His father’s funding enabled Richard to build a new rectory and when he wasn’t ministering to his congregation, Richard distracted himself by writing and painting.  Over the years, he also made extensive notes about his many Wortham parishioners and their lives.  In 1860 Richard Cobbold turned these notes into a three volume book; both the book and his original notes and paintings, now reside at the Suffolk Archives, Ipswich.  Richard Cobbold’s texts were “re-discovered” in the 1970s by a researcher, Ronald Fletcher who went on to publish them under the title “The Biography of a Victorian Village”.  In turn, this 1970s publication became the basis of a BBC television programme.

The Harrisons owned property in both Palgrave and Wortham – farms and homes. (The Harrison daughters, Mary and Elizabeth had been baptised at Wortham church in c1785 and c1790. That suggests the “junior” Charles Harrison and his family may have resided in a Wortham property during the active working life of his father.) Their Palgrave family residence, St John’s House, also had the Palgrave/Wortham parish boundary line running across its gardens. Hence, the Harrison’s feature in the Cobbold book.  One of Cobbold’s many paintings is of the “Misses Harrison”: it shows both daughters standing with their mother, Mary, in front of St John’s House.
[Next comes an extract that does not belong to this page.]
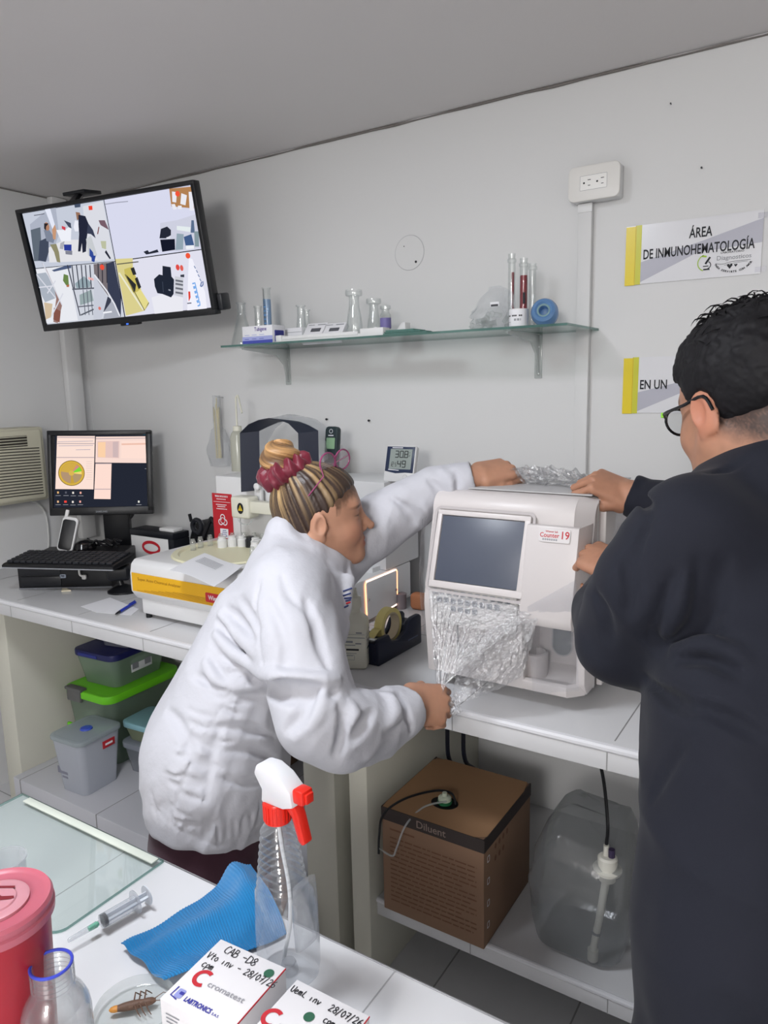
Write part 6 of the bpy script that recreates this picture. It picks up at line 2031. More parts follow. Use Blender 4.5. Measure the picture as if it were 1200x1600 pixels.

Richard Cobbold probably never met the youngest “Squire” (Charles) Harrison, but describes how “the Harrison family had always been kind to John Mattox”, a “black man”, and who Charles had employed as a servant.  In later life, John Maddox and his wife tenanted a Harrison owned cottage, in Wortham.

Cobbold clearly knew the Harrison daughters, Mary and Elizabeth, very well.  His book describes them as “kind, hospitable and courteous”.  He stated that Miss Elizabeth Harrison “was indefatigable in her daily rounds to the poor and in her daily rounds distributed greatly to their wants.”  The “Miss Harrisons” also organised a local Clothing Club for the villagers of Wortham.

Taking the above as evidence, we might suppose that all the Harrison tenants – including their farm tenants in Wreningham, would have been treated with the same “Harrison” kindness, courtesy, and dignity.